* TASK OBJECTIVE
Keep only the lines from the top of the listing through the one with "M_bark = pm('grey", and reproduce them unaltered.

####

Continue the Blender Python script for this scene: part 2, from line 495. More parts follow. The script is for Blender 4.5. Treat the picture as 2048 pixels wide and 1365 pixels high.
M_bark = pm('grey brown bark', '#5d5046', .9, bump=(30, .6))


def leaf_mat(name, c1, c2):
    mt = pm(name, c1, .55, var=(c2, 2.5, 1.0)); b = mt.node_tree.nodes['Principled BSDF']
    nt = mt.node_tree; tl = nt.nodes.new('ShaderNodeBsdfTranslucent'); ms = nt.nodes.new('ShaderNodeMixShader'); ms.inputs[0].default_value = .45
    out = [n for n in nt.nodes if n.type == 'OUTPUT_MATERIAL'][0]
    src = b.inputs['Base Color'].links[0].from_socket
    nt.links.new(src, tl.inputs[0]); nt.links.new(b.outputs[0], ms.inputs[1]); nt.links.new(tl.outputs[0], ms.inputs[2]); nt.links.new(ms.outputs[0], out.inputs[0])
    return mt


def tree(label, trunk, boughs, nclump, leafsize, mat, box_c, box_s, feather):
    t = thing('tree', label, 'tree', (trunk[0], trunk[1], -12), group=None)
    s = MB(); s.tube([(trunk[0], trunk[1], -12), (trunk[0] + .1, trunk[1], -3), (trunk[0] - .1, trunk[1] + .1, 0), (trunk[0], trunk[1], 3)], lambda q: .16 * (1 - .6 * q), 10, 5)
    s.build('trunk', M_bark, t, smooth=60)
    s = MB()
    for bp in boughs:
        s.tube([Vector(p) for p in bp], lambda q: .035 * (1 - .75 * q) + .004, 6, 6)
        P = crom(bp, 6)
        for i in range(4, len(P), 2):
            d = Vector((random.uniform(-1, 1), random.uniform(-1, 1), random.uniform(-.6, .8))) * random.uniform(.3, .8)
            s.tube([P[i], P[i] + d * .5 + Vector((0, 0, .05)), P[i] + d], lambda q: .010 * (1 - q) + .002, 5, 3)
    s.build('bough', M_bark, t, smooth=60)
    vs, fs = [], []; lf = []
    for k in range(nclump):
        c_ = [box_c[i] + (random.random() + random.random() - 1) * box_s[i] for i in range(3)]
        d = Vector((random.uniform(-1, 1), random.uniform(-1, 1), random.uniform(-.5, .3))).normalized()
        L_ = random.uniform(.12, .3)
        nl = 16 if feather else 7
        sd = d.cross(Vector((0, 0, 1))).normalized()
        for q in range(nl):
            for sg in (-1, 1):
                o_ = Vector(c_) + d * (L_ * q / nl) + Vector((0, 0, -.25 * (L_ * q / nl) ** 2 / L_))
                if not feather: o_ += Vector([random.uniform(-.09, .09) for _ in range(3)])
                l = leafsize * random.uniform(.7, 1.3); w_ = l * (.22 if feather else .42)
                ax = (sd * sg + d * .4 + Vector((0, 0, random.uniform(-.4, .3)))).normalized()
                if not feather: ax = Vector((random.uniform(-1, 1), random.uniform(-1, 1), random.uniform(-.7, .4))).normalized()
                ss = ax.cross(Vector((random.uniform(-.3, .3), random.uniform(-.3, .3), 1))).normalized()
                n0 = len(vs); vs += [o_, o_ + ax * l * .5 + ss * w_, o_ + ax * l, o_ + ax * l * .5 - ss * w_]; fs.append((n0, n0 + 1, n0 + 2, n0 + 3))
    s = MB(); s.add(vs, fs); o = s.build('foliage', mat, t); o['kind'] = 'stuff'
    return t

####

* ANSWER
Continue the Blender Python script for this scene: part 2, from line 495. More parts follow. The script is for Blender 4.5. Treat the picture as 2048 pixels wide and 1365 pixels high.
M_bark = pm('grey brown bark', '#5d5046', .9, bump=(30, .6))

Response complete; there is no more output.